What is expected >>
Work through the following lines and count those that hold the word "scene". Reply with that number only.

Supplied data >>
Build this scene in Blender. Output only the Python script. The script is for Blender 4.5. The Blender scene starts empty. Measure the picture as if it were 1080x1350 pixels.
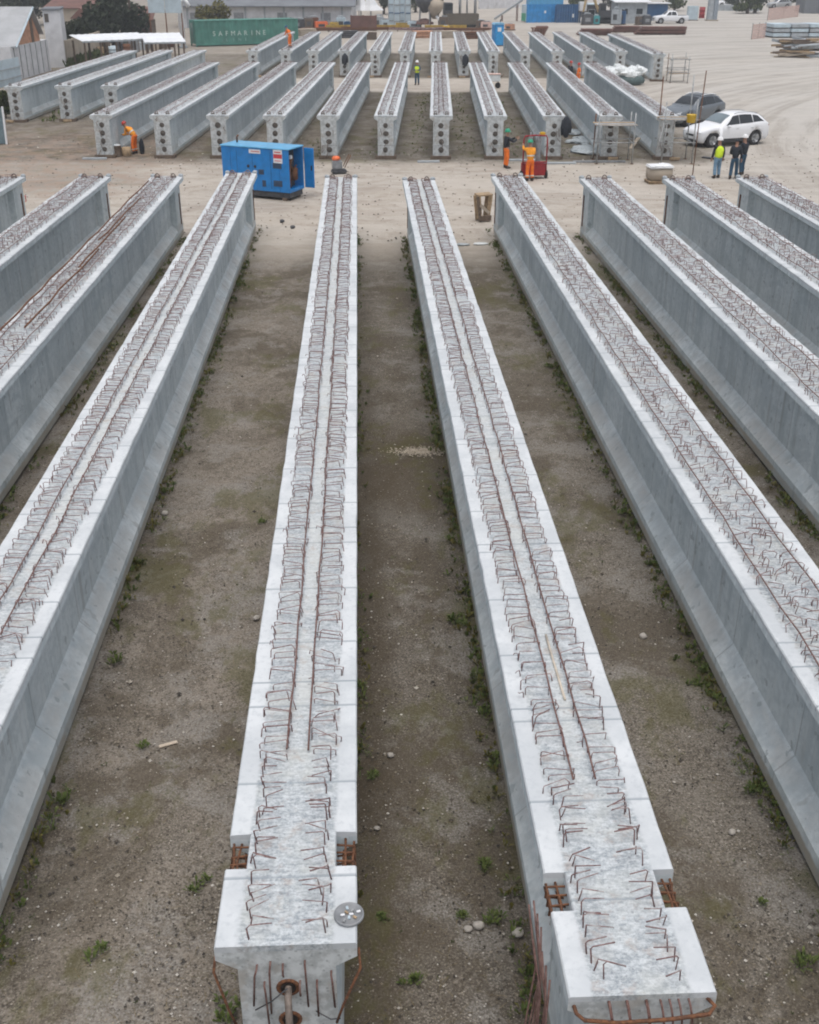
import bpy, bmesh, math, random
from mathutils import Vector, Matrix
R = math.radians
rnd = random.Random(7)
S = bpy.context.scene
COL = S.collection

# ------------------------------------------------------------------ camera
F, CY, CX, HC = 1456.0, 675.0, 540.0, 9.2
PITCH = math.atan(733.0 / F)
cam = bpy.data.cameras.new('camera')
cam.sensor_fit = 'VERTICAL'; cam.sensor_height = 36.0
cam.lens = F / 1350.0 * 36.0
cam.clip_start = 0.1; cam.clip_end = 3000
camo = bpy.data.objects.new('camera', cam); COL.objects.link(camo)
S.cycles.filter_width = 2.0
camo.location = (0, 0, HC); camo.rotation_euler = (R(90) - PITCH, 0, 0)
S.camera = camo

def at(px, py, z=0.0):
    b = PITCH + math.atan((py - CY) / F)
    d = (HC - z) / math.tan(b); s = (HC - z) / math.sin(b); dep = s * math.cos(b - PITCH)
    return Vector(((px - CX) * dep / F, d, z))
def atd(px, py, d):
    'point at forward distance d'
    b = PITCH + math.atan((py - CY) / F)
    s = d / math.cos(b); dep = s * math.cos(b - PITCH)
    return Vector(((px - CX) * dep / F, d, HC - d * math.tan(b)))
def proj(p):
    x, y, z = p[0], p[1], p[2] - HC
    dep = y * math.cos(PITCH) - z * math.sin(PITCH)
    up = y * math.sin(PITCH) + z * math.cos(PITCH)
    return (CX + F * x / dep, CY - F * up / dep, dep)

# ------------------------------------------------------------------ mesh builder
class MB:
    def __init__(s): s.v = []; s.f = []; s.mi = []
    def add(s, vs, fs, mi=0):
        o = len(s.v); s.v += [tuple(p) for p in vs]
        s.f += [tuple(i + o for i in f) for f in fs]; s.mi += [mi] * len(fs)
        return s
    def box(s, c, d, rz=0, b=0.0, rx=0, ry=0, mi=0):
        M = Matrix.Translation(Vector(c)) @ Matrix.Rotation(rz, 4, 'Z') @ Matrix.Rotation(ry, 4, 'Y') @ Matrix.Rotation(rx, 4, 'X')
        if b <= 0:
            h = [x / 2 for x in d]
            vs = [M @ Vector((x * h[0], y * h[1], z * h[2])) for z in (-1, 1) for y in (-1, 1) for x in (-1, 1)]
            return s.add(vs, [(0, 2, 3, 1), (4, 5, 7, 6), (0, 1, 5, 4), (2, 6, 7, 3), (0, 4, 6, 2), (1, 3, 7, 5)], mi)
        bm = bmesh.new(); bmesh.ops.create_cube(bm, size=1)
        for v in bm.verts: v.co = Vector((v.co.x * d[0], v.co.y * d[1], v.co.z * d[2]))
        bmesh.ops.bevel(bm, geom=bm.edges[:], offset=b, segments=1 if b < .03 else 2, affect='EDGES', clamp_overlap=True)
        bm.verts.index_update()
        s.add([M @ v.co for v in bm.verts], [tuple(v.index for v in f.verts) for f in bm.faces], mi); bm.free()
        return s
    def tube(s, path, r, n=6, cap=True, mi=0):
        P = [Vector(p) for p in path]; rs = r if isinstance(r, (list, tuple)) else [r] * len(P)
        vs = []; fs = []; up = None
        for i, p in enumerate(P):
            t = (P[min(i + 1, len(P) - 1)] - P[max(i - 1, 0)]).normalized()
            if up is None:
                a = Vector((0, 0, 1)) if abs(t.z) < .9 else Vector((1, 0, 0))
                up = t.cross(a).normalized()
            else:
                up = (up - t * up.dot(t)); up = up.normalized() if up.length > 1e-6 else t.orthogonal().normalized()
            w = t.cross(up)
            for k in range(n):
                a = 2 * math.pi * k / n
                vs.append(p + (up * math.cos(a) + w * math.sin(a)) * rs[i])
        for i in range(len(P) - 1):
            for k in range(n):
                k2 = (k + 1) % n
                fs.append((i * n + k, i * n + k2, (i + 1) * n + k2, (i + 1) * n + k))
        if cap:
            fs.append(tuple(range(n))[::-1]); fs.append(tuple(range((len(P) - 1) * n, len(P) * n)))
        return s.add(vs, fs, mi)
    def lathe(s, prof, c=(0, 0, 0), n=16, M=None, mi=0):
        vs = []; fs = []
        for (r, z) in prof:
            for k in range(n):
                a = 2 * math.pi * k / n; vs.append(Vector((r * math.cos(a), r * math.sin(a), z)))
        for i in range(len(prof) - 1):
            for k in range(n):
                k2 = (k + 1) % n; fs.append((i * n + k, i * n + k2, (i + 1) * n + k2, (i + 1) * n + k))
        fs.append(tuple(range(n))[::-1]); fs.append(tuple(range((len(prof) - 1) * n, len(prof) * n)))
        if M: vs = [M @ v for v in vs]
        return s.add([v + Vector(c) for v in vs], fs, mi)
    def ell(s, c, r, nu=12, nv=8, rz=0, z0=-1.0, jit=0, mi=0, ry=0):
        if not isinstance(r, (list, tuple)): r = (r, r, r)
        M = Matrix.Rotation(rz, 3, 'Z') @ Matrix.Rotation(ry, 3, 'Y')
        a0 = math.asin(z0) if z0 > -1 else -math.pi / 2
        vs = []; fs = []
        for i in range(nv + 1):
            t = a0 + (math.pi / 2 - a0) * i / nv
            for k in range(nu):
                a = 2 * math.pi * k / nu; q = 1 + (rnd.uniform(-jit, jit) if jit else 0)
                vs.append(Vector(c) + M @ Vector((r[0] * math.cos(t) * math.cos(a) * q, r[1] * math.cos(t) * math.sin(a) * q, r[2] * math.sin(t) * q)))
        for i in range(nv):
            for k in range(nu):
                k2 = (k + 1) % nu; fs.append((i * nu + k, i * nu + k2, (i + 1) * nu + k2, (i + 1) * nu + k))
        fs.append(tuple(range(nu))[::-1])
        return s.add(vs, fs, mi)
    def prism(s, poly, a, b, axis='x', mi=0):
        'poly of 2-D points extruded from a to b along axis'
        def q(p, t): return (t, p[0], p[1]) if axis == 'x' else ((p[0], t, p[1]) if axis == 'y' else (p[0], p[1], t))
        n = len(poly); vs = [q(p, a) for p in poly] + [q(p, b) for p in poly]
        fs = [tuple(range(n))[::-1], tuple(range(n, 2 * n))] + [(i, (i + 1) % n, (i + 1) % n + n, i + n) for i in range(n)]
        return s.add(vs, fs, mi)
    def mesh(s, name, m, smooth=False, merge=False):
        me = bpy.data.meshes.new(name); me.from_pydata(s.v, [], s.f)
        ms = m if isinstance(m, (list, tuple)) else [m]
        for k in ms: me.materials.append(k)
        if len(ms) > 1: me.polygons.foreach_set('material_index', s.mi)
        bm = bmesh.new(); bm.from_mesh(me)
        if merge: bmesh.ops.remove_doubles(bm, verts=bm.verts, dist=1e-5)
        bmesh.ops.recalc_face_normals(bm, faces=bm.faces); bm.to_mesh(me); bm.free()
        if smooth: me.polygons.foreach_set('use_smooth', [True] * len(me.polygons))
        return me
    def build(s, name, m, parent=None, smooth=False, merge=False):
        return link(name, s.mesh(name, m, smooth, merge), parent)

def link(name, me, parent=None):
    o = bpy.data.objects.new(name, me); COL.objects.link(o)
    if parent: o.parent = parent
    return o
def tag(o, label=None, cat=None, group=None, kind=None):
    if label: o['label'] = label
    if cat: o['category'] = cat
    if group: o['group'] = group
    if kind: o['kind'] = kind
    return o
def thing(name, label, cat, loc=(0, 0, 0), rz=0, group=None):
    o = bpy.data.objects.new(name, None); COL.objects.link(o)
    o.empty_display_size = .2
    o.location = loc; o.rotation_euler = (0, 0, rz)
    return tag(o, label, cat, group)
def kids(o): return [c for c in list(bpy.data.objects) if c.parent == o]
def dup(root, loc, rz=0, label=None, group=None, scale=None):
    r = root.copy(); COL.objects.link(r); r.location = loc; r.rotation_euler = (0, 0, rz)
    if label: r['label'] = label
    if group: r['group'] = group
    if scale: r.scale = scale
    for ch in kids(root):
        c = ch.copy(); COL.objects.link(c); c.parent = r
        for g in kids(ch):
            d = g.copy(); COL.objects.link(d); d.parent = c
    return r

# ------------------------------------------------------------------ node helper
class NT:
    def __init__(s, name):
        s.m = bpy.data.materials.new(name); s.m.use_nodes = True
        s.t = s.m.node_tree; s.t.nodes.clear()
        s.out = s.n('ShaderNodeOutputMaterial'); s.b = s.n('ShaderNodeBsdfPrincipled')
        s.t.links.new(s.b.outputs[0], s.out.inputs[0])
        s.tc = None
    def n(s, typ): return s.t.nodes.new(typ)
    def put(s, sock, val):
        if isinstance(val, bpy.types.NodeSocket): s.t.links.new(val, sock)
        else:
            if isinstance(val, (tuple, list)) and len(val) == 3 and sock.type == 'RGBA': val = (*val, 1)
            sock.default_value = val
    def obj(s):
        if s.tc is None: s.tc = s.n('ShaderNodeTexCoord').outputs['Object']
        return s.tc
    def vec(s, scale=(1, 1, 1), v=None, loc=None, rot=None):
        k = s.n('ShaderNodeMapping'); s.put(k.inputs[0], v if v is not None else s.obj())
        k.inputs['Scale'].default_value = scale
        if loc is not None: s.put(k.inputs['Location'], loc)
        if rot is not None: k.inputs['Rotation'].default_value = rot
        return k.outputs[0]
    def noise(s, scale=5, detail=4, rough=.55, v=None, col=False, dist=0):
        k = s.n('ShaderNodeTexNoise'); s.put(k.inputs['Vector'], v if v is not None else s.obj())
        k.inputs['Scale'].default_value = scale; k.inputs['Detail'].default_value = detail
        k.inputs['Roughness'].default_value = rough; k.inputs['Distortion'].default_value = dist
        return k.outputs['Color' if col else 'Fac']
    def voro(s, scale=10, v=None, out='Distance', rand=1.0, feat='F1'):
        k = s.n('ShaderNodeTexVoronoi'); s.put(k.inputs['Vector'], v if v is not None else s.obj())
        k.feature = feat
        k.inputs['Scale'].default_value = scale; k.inputs['Randomness'].default_value = rand
        return k.outputs[out]
    def math(s, op, a, b=0.0, clamp=False):
        k = s.n('ShaderNodeMath'); k.operation = op; k.use_clamp = clamp
        s.put(k.inputs[0], a); s.put(k.inputs[1], b); return k.outputs[0]
    def step(s, x, a, b, o0=0.0, o1=1.0):
        k = s.n('ShaderNodeMapRange'); k.clamp = True; k.interpolation_type = 'SMOOTHSTEP'
        s.put(k.inputs['Value'], x)
        k.inputs['From Min'].default_value = a; k.inputs['From Max'].default_value = b
        k.inputs['To Min'].default_value = o0; k.inputs['To Max'].default_value = o1
        return k.outputs[0]
    def mix(s, f, a, b, mode='MIX'):
        k = s.n('ShaderNodeMix'); k.data_type = 'RGBA'; k.blend_type = mode
        s.put(k.inputs['Factor'], f); s.put(k.inputs['A'] if False else k.inputs[6], a); s.put(k.inputs[7], b)
        return k.outputs[2]
    def sep(s, v=None):
        k = s.n('ShaderNodeSeparateXYZ'); s.put(k.inputs[0], v if v is not None else s.obj()); return k.outputs
    def rand(s): return s.n('ShaderNodeObjectInfo').outputs['Random']
    def bump(s, h, strength=.3, dist=.02):
        k = s.n('ShaderNodeBump'); k.inputs['Strength'].default_value = strength; k.inputs['Distance'].default_value = dist
        s.put(k.inputs['Height'], h); s.put(s.b.inputs['Normal'], k.outputs[0])
    def done(s, col, rough=.8, spec=.3, metal=0.0):
        s.put(s.b.inputs['Base Color'], col); s.put(s.b.inputs['Roughness'], rough)
        s.b.inputs['Specular IOR Level'].default_value = spec; s.b.inputs['Metallic'].default_value = metal
        return s.m

_mc = {}
def paint(name, col, rough=.5, var=.18, scale=6, dirt=0.25, dirtcol=(.18, .15, .12), spec=.4, metal=0.0, bump=0.0):
    'a weathered paint or plain material with patchy tone and dirt'
    if name in _mc: return _mc[name]
    t = NT(name)
    a = tuple(max(0, c * (1 - var)) for c in col); b = tuple(min(1, c * (1 + var)) for c in col)
    c = t.mix(t.step(t.noise(scale, 5), .3, .7), a, b)
    if dirt > 0:
        d = t.math('MULTIPLY', t.step(t.noise(scale * .6, 8, .65), .5, .75), dirt)
        c = t.mix(d, c, dirtcol)
    if bump: t.bump(t.noise(scale * 4, 5), bump, .02)
    _mc[name] = t.done(c, rough, spec, metal); return _mc[name]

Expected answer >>
2